Washington: US President Barack Obama today signed a bill to ban the import of goods like fish, electronics and cocoa produced by forced labour, closing a legal loophole in an 85-year-old law that has failed to keep such products out of America. Shipments derived from slavery will be kept out of the country under the new law that closes a legal loophole that allowed import of goods derived from forced labour if US demand exceeded domestic production, officials said.
The measure closing the loophole from the Tariff Act of 1930 was included in a wider trade enforcement bill which was signed by Obama. The International Labour Organisation estimates that 20.9 million people are victims of forced labour globally. The illegal industry is estimated to generate USD 150 billion in profits per year. Testifying before the Senate Foreign Relations Committee, Maurice Middleberg from the Free the Slaves said forced and child labour is prevalent in India too.

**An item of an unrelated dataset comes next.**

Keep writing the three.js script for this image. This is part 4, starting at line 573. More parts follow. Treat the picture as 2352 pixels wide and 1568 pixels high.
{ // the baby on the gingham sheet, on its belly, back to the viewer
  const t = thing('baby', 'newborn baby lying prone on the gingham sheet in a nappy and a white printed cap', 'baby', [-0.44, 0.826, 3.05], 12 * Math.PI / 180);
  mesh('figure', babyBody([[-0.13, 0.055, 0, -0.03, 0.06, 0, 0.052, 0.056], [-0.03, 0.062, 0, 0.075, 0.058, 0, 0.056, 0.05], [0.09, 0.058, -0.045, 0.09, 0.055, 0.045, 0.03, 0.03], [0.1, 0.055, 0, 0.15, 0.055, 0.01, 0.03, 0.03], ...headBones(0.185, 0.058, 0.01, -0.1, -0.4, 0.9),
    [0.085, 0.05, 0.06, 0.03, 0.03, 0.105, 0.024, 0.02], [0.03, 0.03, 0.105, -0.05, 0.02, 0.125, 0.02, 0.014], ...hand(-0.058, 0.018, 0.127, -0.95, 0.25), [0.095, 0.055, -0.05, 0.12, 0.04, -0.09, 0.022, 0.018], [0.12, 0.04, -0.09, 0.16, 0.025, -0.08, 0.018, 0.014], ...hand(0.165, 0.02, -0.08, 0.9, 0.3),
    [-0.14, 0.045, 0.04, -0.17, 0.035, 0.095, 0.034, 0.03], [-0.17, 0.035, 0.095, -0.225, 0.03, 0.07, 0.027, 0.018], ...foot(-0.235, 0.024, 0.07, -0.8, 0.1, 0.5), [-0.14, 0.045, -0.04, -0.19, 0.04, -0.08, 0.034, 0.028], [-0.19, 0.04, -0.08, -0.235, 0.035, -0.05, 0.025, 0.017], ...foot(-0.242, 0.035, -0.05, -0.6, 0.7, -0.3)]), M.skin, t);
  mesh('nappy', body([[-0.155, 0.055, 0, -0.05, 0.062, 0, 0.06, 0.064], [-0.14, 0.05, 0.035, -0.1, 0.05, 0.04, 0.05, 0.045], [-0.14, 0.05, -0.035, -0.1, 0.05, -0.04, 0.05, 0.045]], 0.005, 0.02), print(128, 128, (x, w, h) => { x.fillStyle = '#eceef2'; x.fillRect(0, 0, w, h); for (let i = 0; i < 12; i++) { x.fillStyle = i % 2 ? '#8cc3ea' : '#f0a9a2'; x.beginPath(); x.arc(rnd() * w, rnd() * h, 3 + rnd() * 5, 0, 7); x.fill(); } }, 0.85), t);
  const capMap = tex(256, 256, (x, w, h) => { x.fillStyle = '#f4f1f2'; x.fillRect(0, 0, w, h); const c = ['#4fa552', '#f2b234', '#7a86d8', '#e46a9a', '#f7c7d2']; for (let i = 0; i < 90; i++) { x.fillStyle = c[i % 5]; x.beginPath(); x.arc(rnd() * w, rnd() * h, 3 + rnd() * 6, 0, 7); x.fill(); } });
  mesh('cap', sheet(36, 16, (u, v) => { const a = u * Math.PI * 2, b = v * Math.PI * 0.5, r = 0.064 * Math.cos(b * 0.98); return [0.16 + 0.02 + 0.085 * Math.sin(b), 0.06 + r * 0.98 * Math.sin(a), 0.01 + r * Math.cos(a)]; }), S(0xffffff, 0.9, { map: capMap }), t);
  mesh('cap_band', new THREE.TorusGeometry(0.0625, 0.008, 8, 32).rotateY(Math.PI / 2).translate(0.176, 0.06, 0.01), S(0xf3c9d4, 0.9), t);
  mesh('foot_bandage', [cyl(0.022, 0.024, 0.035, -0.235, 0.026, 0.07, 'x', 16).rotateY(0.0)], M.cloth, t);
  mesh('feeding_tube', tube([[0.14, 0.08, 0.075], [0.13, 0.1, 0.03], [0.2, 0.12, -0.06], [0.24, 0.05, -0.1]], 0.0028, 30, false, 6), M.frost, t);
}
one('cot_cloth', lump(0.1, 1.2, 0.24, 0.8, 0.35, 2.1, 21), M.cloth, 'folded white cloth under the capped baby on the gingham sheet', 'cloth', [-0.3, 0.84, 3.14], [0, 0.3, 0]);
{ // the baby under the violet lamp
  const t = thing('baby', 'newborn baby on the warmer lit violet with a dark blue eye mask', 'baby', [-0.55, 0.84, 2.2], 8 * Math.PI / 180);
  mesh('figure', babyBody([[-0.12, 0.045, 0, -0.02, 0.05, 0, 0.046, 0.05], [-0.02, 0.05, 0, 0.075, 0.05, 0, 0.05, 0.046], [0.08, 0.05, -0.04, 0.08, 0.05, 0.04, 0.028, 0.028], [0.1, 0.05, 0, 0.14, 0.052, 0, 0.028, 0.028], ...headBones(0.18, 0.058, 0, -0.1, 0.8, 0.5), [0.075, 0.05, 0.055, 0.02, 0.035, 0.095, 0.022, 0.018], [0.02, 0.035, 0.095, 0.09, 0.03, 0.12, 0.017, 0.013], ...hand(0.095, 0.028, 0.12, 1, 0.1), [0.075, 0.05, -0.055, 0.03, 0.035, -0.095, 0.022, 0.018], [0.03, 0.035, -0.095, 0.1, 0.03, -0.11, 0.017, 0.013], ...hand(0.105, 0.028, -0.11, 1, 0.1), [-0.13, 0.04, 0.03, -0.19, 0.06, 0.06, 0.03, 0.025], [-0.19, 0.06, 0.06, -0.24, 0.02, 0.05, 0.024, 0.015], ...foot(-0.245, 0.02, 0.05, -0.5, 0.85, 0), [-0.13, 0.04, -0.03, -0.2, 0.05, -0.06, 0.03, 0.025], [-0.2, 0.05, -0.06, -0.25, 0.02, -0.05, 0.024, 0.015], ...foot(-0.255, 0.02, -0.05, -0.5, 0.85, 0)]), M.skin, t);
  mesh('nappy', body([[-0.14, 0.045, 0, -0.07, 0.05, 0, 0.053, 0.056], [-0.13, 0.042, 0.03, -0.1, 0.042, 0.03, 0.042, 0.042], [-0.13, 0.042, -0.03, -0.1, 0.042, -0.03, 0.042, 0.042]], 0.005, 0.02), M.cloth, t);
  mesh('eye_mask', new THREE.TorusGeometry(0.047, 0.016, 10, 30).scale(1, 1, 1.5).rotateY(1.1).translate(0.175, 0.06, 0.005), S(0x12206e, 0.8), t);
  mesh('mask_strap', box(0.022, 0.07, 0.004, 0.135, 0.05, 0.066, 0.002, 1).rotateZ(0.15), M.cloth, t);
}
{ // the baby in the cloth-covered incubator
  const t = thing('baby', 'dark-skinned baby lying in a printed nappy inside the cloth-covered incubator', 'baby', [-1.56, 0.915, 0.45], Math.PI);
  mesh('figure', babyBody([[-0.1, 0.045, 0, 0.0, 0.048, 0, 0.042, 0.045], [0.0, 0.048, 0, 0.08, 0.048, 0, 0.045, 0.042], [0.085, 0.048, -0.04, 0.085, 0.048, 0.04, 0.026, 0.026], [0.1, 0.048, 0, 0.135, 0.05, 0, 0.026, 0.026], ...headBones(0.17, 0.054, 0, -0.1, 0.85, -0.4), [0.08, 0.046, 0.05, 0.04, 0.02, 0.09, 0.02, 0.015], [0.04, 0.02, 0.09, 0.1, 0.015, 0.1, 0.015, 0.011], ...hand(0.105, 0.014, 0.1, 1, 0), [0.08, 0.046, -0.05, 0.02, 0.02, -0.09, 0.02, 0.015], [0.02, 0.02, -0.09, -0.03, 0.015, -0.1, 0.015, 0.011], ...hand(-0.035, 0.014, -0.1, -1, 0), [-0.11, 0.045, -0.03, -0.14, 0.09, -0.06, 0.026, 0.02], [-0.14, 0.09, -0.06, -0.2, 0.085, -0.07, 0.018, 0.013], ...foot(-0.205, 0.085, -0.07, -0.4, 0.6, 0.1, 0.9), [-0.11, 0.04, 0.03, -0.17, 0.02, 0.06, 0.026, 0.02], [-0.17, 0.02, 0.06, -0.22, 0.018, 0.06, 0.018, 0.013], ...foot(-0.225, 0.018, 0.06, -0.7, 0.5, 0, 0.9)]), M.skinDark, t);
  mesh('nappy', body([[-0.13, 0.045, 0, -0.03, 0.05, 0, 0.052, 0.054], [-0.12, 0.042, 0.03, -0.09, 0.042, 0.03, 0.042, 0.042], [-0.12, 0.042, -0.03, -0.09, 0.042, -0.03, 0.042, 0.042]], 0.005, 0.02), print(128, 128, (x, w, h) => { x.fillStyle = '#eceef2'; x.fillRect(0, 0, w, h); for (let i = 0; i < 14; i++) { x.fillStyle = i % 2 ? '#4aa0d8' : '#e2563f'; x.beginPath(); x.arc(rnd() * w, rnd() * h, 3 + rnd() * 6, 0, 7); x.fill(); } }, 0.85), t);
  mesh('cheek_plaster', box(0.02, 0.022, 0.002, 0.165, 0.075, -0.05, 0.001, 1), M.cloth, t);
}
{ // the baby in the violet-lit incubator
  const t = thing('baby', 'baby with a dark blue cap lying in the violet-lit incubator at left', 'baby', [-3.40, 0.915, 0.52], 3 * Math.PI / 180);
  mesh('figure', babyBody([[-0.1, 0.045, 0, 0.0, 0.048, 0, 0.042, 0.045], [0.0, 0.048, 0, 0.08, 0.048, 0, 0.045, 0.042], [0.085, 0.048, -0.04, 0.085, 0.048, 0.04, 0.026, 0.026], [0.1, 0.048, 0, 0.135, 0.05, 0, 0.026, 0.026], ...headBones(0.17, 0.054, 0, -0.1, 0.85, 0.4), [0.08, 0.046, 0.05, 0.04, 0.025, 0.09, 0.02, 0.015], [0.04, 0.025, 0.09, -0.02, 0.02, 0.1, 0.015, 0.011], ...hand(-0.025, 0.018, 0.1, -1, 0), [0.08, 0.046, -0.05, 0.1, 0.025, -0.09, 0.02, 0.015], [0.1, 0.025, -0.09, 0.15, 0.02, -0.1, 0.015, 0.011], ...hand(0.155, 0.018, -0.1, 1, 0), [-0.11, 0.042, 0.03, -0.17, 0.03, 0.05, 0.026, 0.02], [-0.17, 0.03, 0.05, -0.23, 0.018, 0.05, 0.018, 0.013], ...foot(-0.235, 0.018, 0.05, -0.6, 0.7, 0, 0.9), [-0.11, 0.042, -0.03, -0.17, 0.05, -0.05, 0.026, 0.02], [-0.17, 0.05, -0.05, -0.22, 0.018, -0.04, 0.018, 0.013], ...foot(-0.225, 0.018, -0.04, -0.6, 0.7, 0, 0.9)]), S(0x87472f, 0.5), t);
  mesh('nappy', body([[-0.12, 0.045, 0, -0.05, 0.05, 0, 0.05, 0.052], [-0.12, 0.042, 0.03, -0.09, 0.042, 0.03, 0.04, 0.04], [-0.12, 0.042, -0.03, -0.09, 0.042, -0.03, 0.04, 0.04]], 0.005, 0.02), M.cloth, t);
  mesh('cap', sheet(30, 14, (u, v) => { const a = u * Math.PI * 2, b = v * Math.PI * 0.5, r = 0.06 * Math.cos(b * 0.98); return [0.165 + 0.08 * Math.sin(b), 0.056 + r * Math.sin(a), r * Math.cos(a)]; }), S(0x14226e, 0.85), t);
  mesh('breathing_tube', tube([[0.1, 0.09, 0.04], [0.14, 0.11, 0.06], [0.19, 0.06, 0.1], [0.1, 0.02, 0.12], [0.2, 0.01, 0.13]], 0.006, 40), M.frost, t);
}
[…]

Middleberg said he and his colleagues entered a tiny hamlet in northern India during his just concluded trip. The villagers were members of a low caste group, he said, adding that the dwellings were made of cow dung, mud and thatch and had dirt floors. Running water and sanitation were unknown. There was no school for the children and almost no access to healthcare. Their meager possessions consisted of a few tools, some hand-made cots, some chickens and a water buffalo, he said.
“Every member of the community supposedly owed debts to the landlord on whose property they lived. The typical path to slavery is that an impoverished family encounters a moment of crisis, most often illness in the family. Debts are incurred to pay for health care or other emergency needs,” Middleberg said. ”In the absence of cash, the creditor demands free labour. Lies, ruses, coercion and violence are used to hold people on the farm, in the mine or in a factory. The entire family is held liable for the debt, which is passed down from one generation to the next. Children grow up knowing nothing but enslavement,” he said.
“To speak to the people in the community, we were obliged to hide in the nearby forest. We were told that the villagers would be beaten if the landlord or his agents saw them speaking to us, Middleberg told members of the Senate Foreign Relations Committee during a Congressional hearing.